Mencintai Silaturahmi dan Konsisten terhadap Janji
Biografi KH Sholeh Nahrawi
Nama : KH Sholeh Nahrawi
Panggilan : Nun Kalim
Lahir : Genggong, Probolinggo, Kamis Legi 01 - Januari - 1936 M
Wafat : Jumat malam Sabtu Legi 30 - Maret - 2001 M.
Bagi kebanyakan orang Probolinggo, sosok Kiai Sholeh Nahrawi, atau biasa dipanggil Nun Kalim tidaklah asing. Hampir setiap hari, rumah Nun Kalim yang terletak bersebelahan dengan masjid Jami’ Al-Barokah, Genggong, selalu dibanjiri tamu yang hendak sowan untuk sekedar meminta nasehat dan do’a. Bahkan tak jarang para tamu harus antri karena ruangan tamu yang tak lagi muat bagi mereka.
Di kalangan masyarakat, sosok Nun Kalim adalah ulama yang membenci kemubaziran, namun mencintai kebersahajaan, pemurah, dan menghargai tamu yang hendak bersilaturahmi. Menurut penuturan khadam Nun Kalim, Arianto, warga Desa Karangbong, menyebutkan Nun Kalim selalu memberi makan tamu seperti apa yang Nun Kalim makan. Tentu sikap memberikan pelayanan maksimal oleh Nun Kalim terhadap para tamu yang datang tidak banyak kita temui terhadap masyarakat modern yang lebih mengedepankan sikap individualistik dalam menjalani kehidupannya.
Arianto bahkan menambahkan, selain menjaga agar makanan yang dimakan tamu, dan orang terdekatnya seperti khadam tidak tersisa, Nun Kalim acap kali memerintahkan para khadam mengambil sobekan kertas di jalanan yang masih layak dipergunakan.

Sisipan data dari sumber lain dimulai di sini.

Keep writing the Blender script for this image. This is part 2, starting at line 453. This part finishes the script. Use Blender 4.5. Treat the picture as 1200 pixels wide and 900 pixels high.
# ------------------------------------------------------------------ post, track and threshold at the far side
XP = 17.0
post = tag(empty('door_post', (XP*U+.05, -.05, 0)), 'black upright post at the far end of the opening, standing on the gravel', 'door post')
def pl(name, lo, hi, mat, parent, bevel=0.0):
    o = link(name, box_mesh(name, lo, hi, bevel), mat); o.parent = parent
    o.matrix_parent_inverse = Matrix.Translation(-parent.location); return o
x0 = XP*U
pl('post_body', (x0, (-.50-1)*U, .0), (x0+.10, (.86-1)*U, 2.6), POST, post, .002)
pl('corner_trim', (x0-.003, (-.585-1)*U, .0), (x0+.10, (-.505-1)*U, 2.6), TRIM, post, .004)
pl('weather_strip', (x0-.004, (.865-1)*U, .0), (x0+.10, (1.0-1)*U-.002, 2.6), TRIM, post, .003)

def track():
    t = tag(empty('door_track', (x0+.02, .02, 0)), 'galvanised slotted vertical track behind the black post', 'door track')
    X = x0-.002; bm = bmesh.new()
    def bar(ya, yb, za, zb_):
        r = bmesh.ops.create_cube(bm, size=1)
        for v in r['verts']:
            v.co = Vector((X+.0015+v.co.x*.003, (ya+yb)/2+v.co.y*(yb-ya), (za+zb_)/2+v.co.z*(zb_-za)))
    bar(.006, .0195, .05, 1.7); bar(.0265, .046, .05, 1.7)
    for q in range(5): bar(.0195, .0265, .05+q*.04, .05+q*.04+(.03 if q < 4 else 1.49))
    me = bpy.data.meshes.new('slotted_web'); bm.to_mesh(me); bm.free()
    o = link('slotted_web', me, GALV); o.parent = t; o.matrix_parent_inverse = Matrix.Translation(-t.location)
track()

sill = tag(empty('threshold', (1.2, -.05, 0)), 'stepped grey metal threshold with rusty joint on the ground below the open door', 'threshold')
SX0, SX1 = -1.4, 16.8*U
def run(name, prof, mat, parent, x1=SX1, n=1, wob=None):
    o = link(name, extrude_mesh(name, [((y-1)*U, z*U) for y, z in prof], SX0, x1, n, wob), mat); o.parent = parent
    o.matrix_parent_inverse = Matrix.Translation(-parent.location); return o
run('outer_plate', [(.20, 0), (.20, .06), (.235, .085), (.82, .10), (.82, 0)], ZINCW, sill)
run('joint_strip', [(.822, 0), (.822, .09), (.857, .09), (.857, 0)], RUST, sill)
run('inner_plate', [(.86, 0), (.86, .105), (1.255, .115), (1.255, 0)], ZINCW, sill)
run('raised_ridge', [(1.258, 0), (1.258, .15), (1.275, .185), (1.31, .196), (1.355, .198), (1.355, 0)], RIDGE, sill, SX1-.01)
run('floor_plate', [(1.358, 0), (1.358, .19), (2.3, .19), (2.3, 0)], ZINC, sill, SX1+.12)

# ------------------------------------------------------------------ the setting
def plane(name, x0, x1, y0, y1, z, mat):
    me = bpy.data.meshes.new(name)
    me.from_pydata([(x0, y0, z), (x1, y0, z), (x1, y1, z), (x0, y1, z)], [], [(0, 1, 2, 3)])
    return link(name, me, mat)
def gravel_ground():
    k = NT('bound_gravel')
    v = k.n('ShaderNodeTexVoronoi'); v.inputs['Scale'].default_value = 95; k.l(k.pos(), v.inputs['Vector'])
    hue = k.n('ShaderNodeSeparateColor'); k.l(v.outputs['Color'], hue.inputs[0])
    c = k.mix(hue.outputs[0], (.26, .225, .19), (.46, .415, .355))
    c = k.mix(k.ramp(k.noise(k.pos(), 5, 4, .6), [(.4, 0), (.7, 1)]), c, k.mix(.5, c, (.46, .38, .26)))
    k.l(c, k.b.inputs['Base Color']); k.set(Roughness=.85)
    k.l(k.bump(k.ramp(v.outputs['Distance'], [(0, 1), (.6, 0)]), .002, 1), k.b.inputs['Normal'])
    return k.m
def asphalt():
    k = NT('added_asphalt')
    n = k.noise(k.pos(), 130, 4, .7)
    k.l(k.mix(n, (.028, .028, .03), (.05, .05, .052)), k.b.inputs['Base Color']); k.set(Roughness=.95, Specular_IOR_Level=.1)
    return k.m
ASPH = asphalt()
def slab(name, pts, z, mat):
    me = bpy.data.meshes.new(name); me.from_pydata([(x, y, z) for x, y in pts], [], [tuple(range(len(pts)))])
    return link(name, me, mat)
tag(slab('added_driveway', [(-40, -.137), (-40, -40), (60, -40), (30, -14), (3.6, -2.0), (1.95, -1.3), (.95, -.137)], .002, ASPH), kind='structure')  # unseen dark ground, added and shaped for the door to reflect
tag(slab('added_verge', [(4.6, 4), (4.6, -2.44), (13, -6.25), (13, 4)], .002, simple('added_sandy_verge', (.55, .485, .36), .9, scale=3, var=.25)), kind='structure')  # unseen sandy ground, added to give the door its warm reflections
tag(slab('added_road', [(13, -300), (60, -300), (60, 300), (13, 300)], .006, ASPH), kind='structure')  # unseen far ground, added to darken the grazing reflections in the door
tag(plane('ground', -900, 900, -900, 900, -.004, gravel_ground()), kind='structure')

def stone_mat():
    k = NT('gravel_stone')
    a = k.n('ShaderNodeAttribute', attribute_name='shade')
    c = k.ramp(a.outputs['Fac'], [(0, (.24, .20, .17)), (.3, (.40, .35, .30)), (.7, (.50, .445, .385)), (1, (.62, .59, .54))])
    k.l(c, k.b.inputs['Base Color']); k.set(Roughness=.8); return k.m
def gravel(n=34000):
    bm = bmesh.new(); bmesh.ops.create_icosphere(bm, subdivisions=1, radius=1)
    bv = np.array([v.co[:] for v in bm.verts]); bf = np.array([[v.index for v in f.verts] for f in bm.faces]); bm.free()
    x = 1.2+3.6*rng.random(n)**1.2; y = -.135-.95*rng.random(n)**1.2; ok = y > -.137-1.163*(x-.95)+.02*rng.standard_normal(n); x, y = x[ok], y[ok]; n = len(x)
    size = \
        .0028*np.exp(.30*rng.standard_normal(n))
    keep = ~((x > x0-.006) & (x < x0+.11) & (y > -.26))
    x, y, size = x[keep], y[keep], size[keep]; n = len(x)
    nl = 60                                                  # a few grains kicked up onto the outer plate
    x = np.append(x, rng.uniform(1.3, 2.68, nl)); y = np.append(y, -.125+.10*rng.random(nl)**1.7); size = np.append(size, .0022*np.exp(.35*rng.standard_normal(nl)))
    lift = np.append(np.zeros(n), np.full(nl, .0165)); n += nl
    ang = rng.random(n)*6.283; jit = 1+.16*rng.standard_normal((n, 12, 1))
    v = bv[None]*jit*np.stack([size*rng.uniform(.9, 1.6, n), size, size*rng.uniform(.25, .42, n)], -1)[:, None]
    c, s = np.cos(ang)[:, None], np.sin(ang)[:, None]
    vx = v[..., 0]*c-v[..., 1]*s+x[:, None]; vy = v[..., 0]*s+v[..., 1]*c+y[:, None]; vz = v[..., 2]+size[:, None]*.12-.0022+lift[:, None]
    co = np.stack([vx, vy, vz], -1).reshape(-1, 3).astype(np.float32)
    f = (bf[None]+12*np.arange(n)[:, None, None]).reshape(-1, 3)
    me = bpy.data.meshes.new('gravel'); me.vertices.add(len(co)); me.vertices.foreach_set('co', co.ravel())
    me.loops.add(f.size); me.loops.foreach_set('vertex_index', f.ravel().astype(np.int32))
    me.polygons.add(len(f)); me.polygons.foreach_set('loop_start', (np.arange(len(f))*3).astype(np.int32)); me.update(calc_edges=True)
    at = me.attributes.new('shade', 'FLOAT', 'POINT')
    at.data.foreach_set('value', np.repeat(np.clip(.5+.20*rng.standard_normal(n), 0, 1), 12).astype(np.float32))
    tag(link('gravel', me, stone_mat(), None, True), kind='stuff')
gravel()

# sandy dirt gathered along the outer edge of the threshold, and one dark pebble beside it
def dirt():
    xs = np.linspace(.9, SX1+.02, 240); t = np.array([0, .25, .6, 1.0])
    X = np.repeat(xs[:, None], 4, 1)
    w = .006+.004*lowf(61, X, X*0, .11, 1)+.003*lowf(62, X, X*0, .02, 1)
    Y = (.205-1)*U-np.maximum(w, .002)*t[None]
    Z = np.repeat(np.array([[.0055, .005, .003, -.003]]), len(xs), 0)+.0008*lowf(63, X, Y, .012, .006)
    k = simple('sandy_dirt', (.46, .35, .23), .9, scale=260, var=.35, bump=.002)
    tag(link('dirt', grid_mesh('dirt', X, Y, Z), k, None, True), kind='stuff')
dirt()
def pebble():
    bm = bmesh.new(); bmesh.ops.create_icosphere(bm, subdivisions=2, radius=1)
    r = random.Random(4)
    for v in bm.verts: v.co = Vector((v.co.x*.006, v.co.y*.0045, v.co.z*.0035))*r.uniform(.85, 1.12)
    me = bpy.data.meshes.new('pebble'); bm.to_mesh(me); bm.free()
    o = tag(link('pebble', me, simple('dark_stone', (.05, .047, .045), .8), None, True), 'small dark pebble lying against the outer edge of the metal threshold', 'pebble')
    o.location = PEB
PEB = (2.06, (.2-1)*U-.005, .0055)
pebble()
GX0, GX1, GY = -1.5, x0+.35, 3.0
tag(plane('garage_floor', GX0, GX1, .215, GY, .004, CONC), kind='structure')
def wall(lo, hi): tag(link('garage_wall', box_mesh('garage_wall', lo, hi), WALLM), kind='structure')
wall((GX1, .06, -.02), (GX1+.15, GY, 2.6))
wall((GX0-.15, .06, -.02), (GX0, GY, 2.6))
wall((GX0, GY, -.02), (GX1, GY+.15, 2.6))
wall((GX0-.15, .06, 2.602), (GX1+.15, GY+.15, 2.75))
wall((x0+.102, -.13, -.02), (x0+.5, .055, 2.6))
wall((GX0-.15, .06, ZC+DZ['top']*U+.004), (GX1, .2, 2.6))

Sehingga ketika ada tamu yang meminta bacaan amalan untuk wiridan, serta meminta bacaan do’a untuk keperluan hajat hidupnya, Nun Kalim tidak segan menulis apa yang diinginkan para tamu di atas kertas yang ia pungut di jalanan.
Mencintai Silaturahmi dan Konsisten terhadap Janji
Perilaku silaturahmi hampir melekat dalam kehidupan keseharian Nun Kalim. Ulama yang memiliki kemampuan menulis dalam sejumlah bahasa seperti Cina, Jepang dan Arab tersebut selalu menyempatkan dalam kehidupan kesehariannya bersilaturahmi ke rumah para tamu yang selalu datang kepadanya. Dalam bersilaturahmi, Nun Kalim tidak pernah membedakan status sosial tuan rumah yang hendak dituju. Bahkan sebagian besar tuan rumah yang dituju Nun Kalim adalah orang miskin yang tempat tinggalnya jauh dari kata “layak”. Meski terkadang hanya disuguhi air putih dan kerupuk, hal tersebut tidak serta merta membuat Nun Kalim memilih tuan rumah yang kaya.

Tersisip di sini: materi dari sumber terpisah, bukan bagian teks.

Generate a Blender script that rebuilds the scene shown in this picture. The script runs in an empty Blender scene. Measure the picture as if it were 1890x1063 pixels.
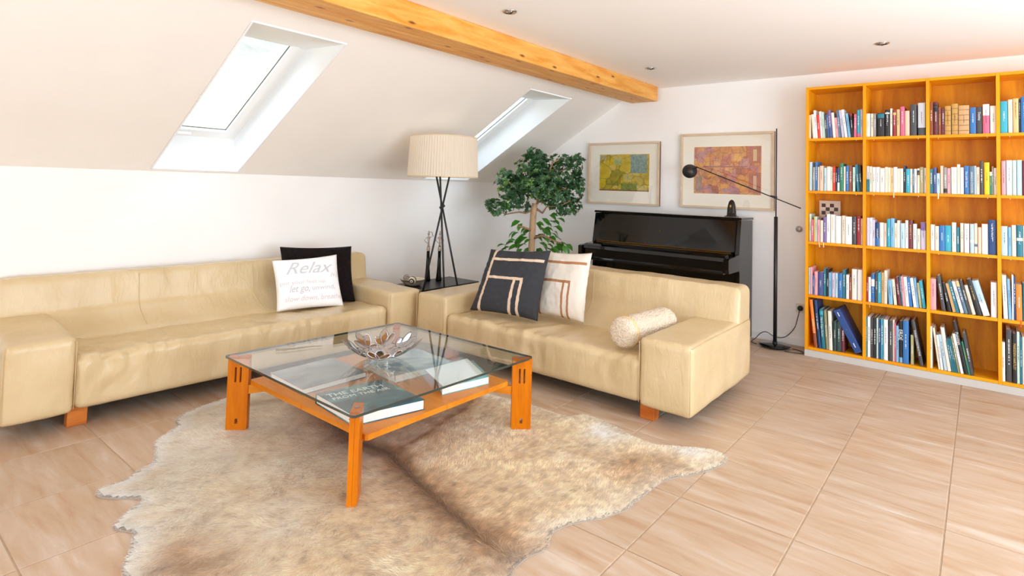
import bpy, bmesh, math, random
import numpy as np
from mathutils import Vector, Matrix, noise
random.seed(7); np.random.seed(7)
S = bpy.context.scene
COL = S.collection
PI = math.pi

# ---------------------------------------------------------------- camera
YAW, PIT, ROL, CAMH = 0.685, -0.0428, 0.0273, 1.35
F = Vector((-math.sin(YAW)*math.cos(PIT), math.cos(YAW)*math.cos(PIT), -math.sin(PIT)))
r0 = Vector((math.cos(YAW), math.sin(YAW), 0)); u0 = r0.cross(F)
RX = r0*math.cos(ROL) + u0*math.sin(ROL); UY = -r0*math.sin(ROL) + u0*math.cos(ROL)
cd = bpy.data.cameras.new('camera'); cam = bpy.data.objects.new('camera', cd); COL.objects.link(cam)
cam.matrix_world = Matrix(((RX.x, UY.x, -F.x, 0), (RX.y, UY.y, -F.y, 0), (RX.z, UY.z, -F.z, CAMH), (0, 0, 0, 1)))
cd.sensor_width = 36; cd.lens = 36*1063.4/1890; cd.shift_y = -(531.5-298.4)/1890
cd.clip_start = 0.05; cd.clip_end = 500
S.camera = cam

# ---------------------------------------------------------------- world, light, exposure
W = bpy.data.worlds.new('sky'); S.world = W; W.use_nodes = True
nt = W.node_tree; bg = nt.nodes['Background']
geo = nt.nodes.new('ShaderNodeTexCoord'); sep = nt.nodes.new('ShaderNodeSeparateXYZ')
rmp = nt.nodes.new('ShaderNodeValToRGB'); nt.links.new(geo.outputs['Generated'], sep.inputs[0]); nt.links.new(sep.outputs['Z'], rmp.inputs[0])
rmp.color_ramp.elements[0].color = (0.84, 0.91, 1.0, 1); rmp.color_ramp.elements[1].color = (0.72, 0.85, 1.0, 1)
nt.links.new(rmp.outputs[0], bg.inputs[0]); bg.inputs[1].default_value = SKY_STRENGTH = 6.5
def area(name, loc, aim, sx, sy, power, color):
    l = bpy.data.lights.new(name, 'AREA'); l.shape = 'RECTANGLE'; l.size = sx; l.size_y = sy; l.energy = power; l.color = color
    o = bpy.data.objects.new(name, l); COL.objects.link(o); o.location = loc
    o.rotation_euler = (Vector(aim)-Vector(loc)).to_track_quat('-Z', 'Y').to_euler(); return o
# daylight through an unseen window on the right, tilted up to lift the ceiling
area('daylight_window_right', (2.45, 2.3, 1.15), (0.2, 2.2, 3.1), 3.4, 2.1, 250, (0.74, 0.87, 1.0))
area('added_fill_rear', (-0.05, -2.35, 1.1), (0.0, 0.6, 3.2), 4.0, 2.1, 70, (0.74, 0.87, 1.0))  # added fill behind the camera, steeply tilted to brighten the ceiling
S.view_settings.view_transform = 'Standard'; S.view_settings.look = 'None'
S.view_settings.exposure = -0.89; S.view_settings.gamma = 1.0; S.view_settings.use_curve_mapping = False
S.cycles.max_bounces = 14; S.cycles.diffuse_bounces = 8; S.cycles.transparent_max_bounces = 16; S.cycles.transmission_bounces = 10
S.cycles.use_denoising = True; S.cycles.caustics_refractive = False; S.cycles.caustics_reflective = False
S.cycles.sample_clamp_indirect = 8

# ---------------------------------------------------------------- materials
def new_mat(name):
    m = bpy.data.materials.new(name); m.use_nodes = True
    return m, m.node_tree.nodes, m.node_tree.links, m.node_tree.nodes['Principled BSDF']
def lin(c):
    return tuple(((x/255)/12.92 if x/255 <= .04045 else ((x/255+.055)/1.055)**2.4) for x in c)
def mat(name, rgb, rough=.5, metal=0., spec=.5, var=0., vscale=8., bump=0., bscale=60., coat=0., stretch=(1, 1, 1), sheen=0.):
    """rgb is an sRGB 0-255 colour; var mixes a noise of darker tone, bump adds fine relief"""
    m, n, l, b = new_mat(name); c = lin(rgb)
    b.inputs['Base Color'].default_value = (*c, 1); b.inputs['Roughness'].default_value = rough
    b.inputs['Metallic'].default_value = metal; b.inputs['Specular IOR Level'].default_value = spec
    b.inputs['Coat Weight'].default_value = coat; b.inputs['Sheen Weight'].default_value = sheen
    if var or bump:
        tc = n.new('ShaderNodeTexCoord'); mp = n.new('ShaderNodeMapping'); l.new(tc.outputs['Object'], mp.inputs[0]); mp.inputs['Scale'].default_value = stretch
    if var:
        t = n.new('ShaderNodeTexNoise'); t.inputs['Scale'].default_value = vscale; t.inputs['Detail'].default_value = 5; l.new(mp.outputs[0], t.inputs[0])
        cr = n.new('ShaderNodeValToRGB'); cr.color_ramp.elements[0].position = .3; cr.color_ramp.elements[1].position = .7
        cr.color_ramp.elements[0].color = (*[x*(1-var) for x in c], 1); cr.color_ramp.elements[1].color = (*[min(1, x*(1+var*.4)) for x in c], 1)
        l.new(t.outputs[0], cr.inputs[0]); l.new(cr.outputs[0], b.inputs['Base Color'])
    if bump:
        t2 = n.new('ShaderNodeTexNoise'); t2.inputs['Scale'].default_value = bscale; t2.inputs['Detail'].default_value = 6; l.new(mp.outputs[0], t2.inputs[0])
        bp = n.new('ShaderNodeBump'); bp.inputs['Strength'].default_value = bump; bp.inputs['Distance'].default_value = .01
        l.new(t2.outputs[0], bp.inputs['Height']); l.new(bp.outputs[0], b.inputs['Normal'])
    return m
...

Konsistensi dalam menepati janji ketika hendak bersilaturrahmi terhadap orang lain, tak pernah Nun Kalim ingkari. Ketika Nun Kalim terserang penyakit kencing manis, tidak sedikit orang terdekatnya meminta Nun Kalim menunda kunjungan silaturahmi karena sakit. Namun dengan bahasa isyarat yang ia salurkan melalui para khadamnya, Nun Kalim memberi jawaban singkat dengan kata “Engkok ajenjih ka oreng, engkok berarti endik otang ke pengiran” (saya berjanji kepada orang, berarti saya punya hutang kepada Allah).

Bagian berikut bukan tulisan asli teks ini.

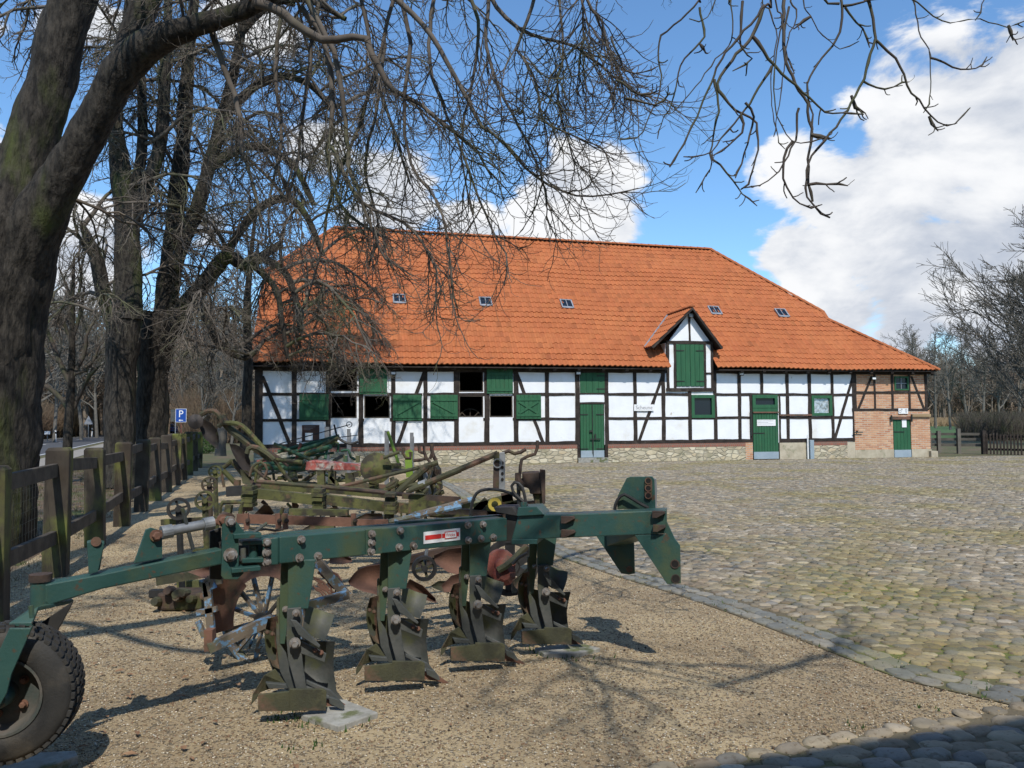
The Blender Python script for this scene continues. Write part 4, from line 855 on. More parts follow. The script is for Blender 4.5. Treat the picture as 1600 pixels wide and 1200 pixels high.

Sering Meminta Tamu Menunaikan Haji
Nun Kalim acap kali menyuruh seseorang untuk pergi menunaikan haji. Bahkan tidak sedikit, orang yang beliau suruh adalah orang kurang mampu secara ekonomi. Meski demikian, hampir semua orang yang beliau perintahkan menunaikan haji meski terbilang “tidak mampu”, tidak lama berselang dari ucapannya, mampu menunaikan ibadah haji.
Perhatian terhadap Sesama Makhluk
Pada tahun 1985, Nun Kalim kembali berangkat ke tanah suci Mekkah. Meski fisiknya berada di Mekkah, bukan menjadi alasan Nun Kalim tidak memperhatikan kehidupan para khadam dan sejumlah hewan peliharaannya seperti burung dari aneka jenis landak dan hewan-hewan lainnya.